The mining process involves communications between the Mempool ring and the Miners during the direct mining of the block.

UNiCORN Construction

The entire mining process requires the use of a single UNiCORN, generated from a seed value. This seed value is composed of the transactions going into the block, the applications of all Miners who want to mine the block, and the list of successful Miners from two blocks ago.

This UNiCORN is used for processes like Miner subset selection and Miner winner selection. The construction involves pruning input values to their hashes to save on storage costs.

construction

Process for a Single Block

Once a UNiCORN is constructed, the output is placed into a pseudo-random number generator (PRNG) as a seed to select a subset of the Miners who applied. This subset is the only group allowed to start mining the block. After a Miner finds a valid PoW, they submit it to the Mempool ring, storing all successful PoWs from participating Miners in a pending list.

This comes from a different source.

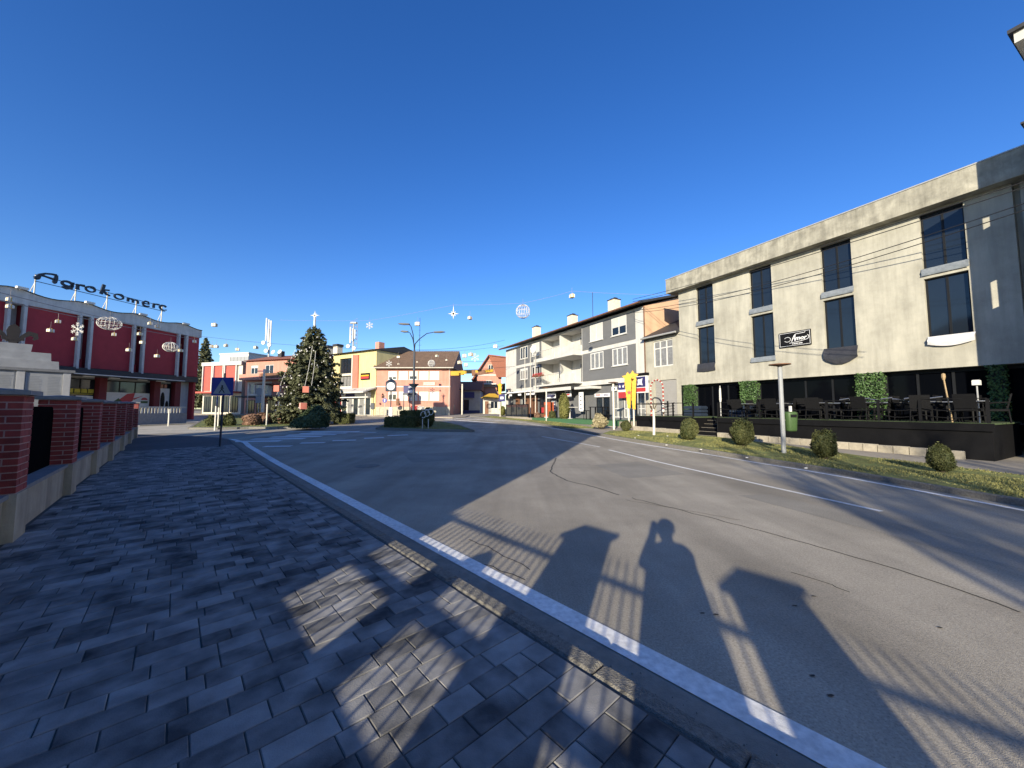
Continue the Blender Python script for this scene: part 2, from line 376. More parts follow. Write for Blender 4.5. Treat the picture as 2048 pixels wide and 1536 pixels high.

When the round is considered closed, the winner is selected using the pre-calculated UNiCORN. The block is then sent to the Storage ring for permanent storage.

Parallel Pipeline for All Blocks

In practice, a more efficient parallel process is used where two blocks are mined simultaneously:

pipeline

The previous_hash field in the block header is crucial in this process, as it no longer points to the immediately preceding block. Instead, it's composed of values from two blocks previous to the preceding block (e.g., t - 2 and t - 3 instead of t - 1).

This process is described in the diagram for block n + 2, where the previous_hash is composed of the previous hash of block n - 1 and the hash of the entire block in n:

block

Finally, after a winner is found and selected, the Mempool ring sends the block, along with the UNiCORN input values, to the Storage ring for storage.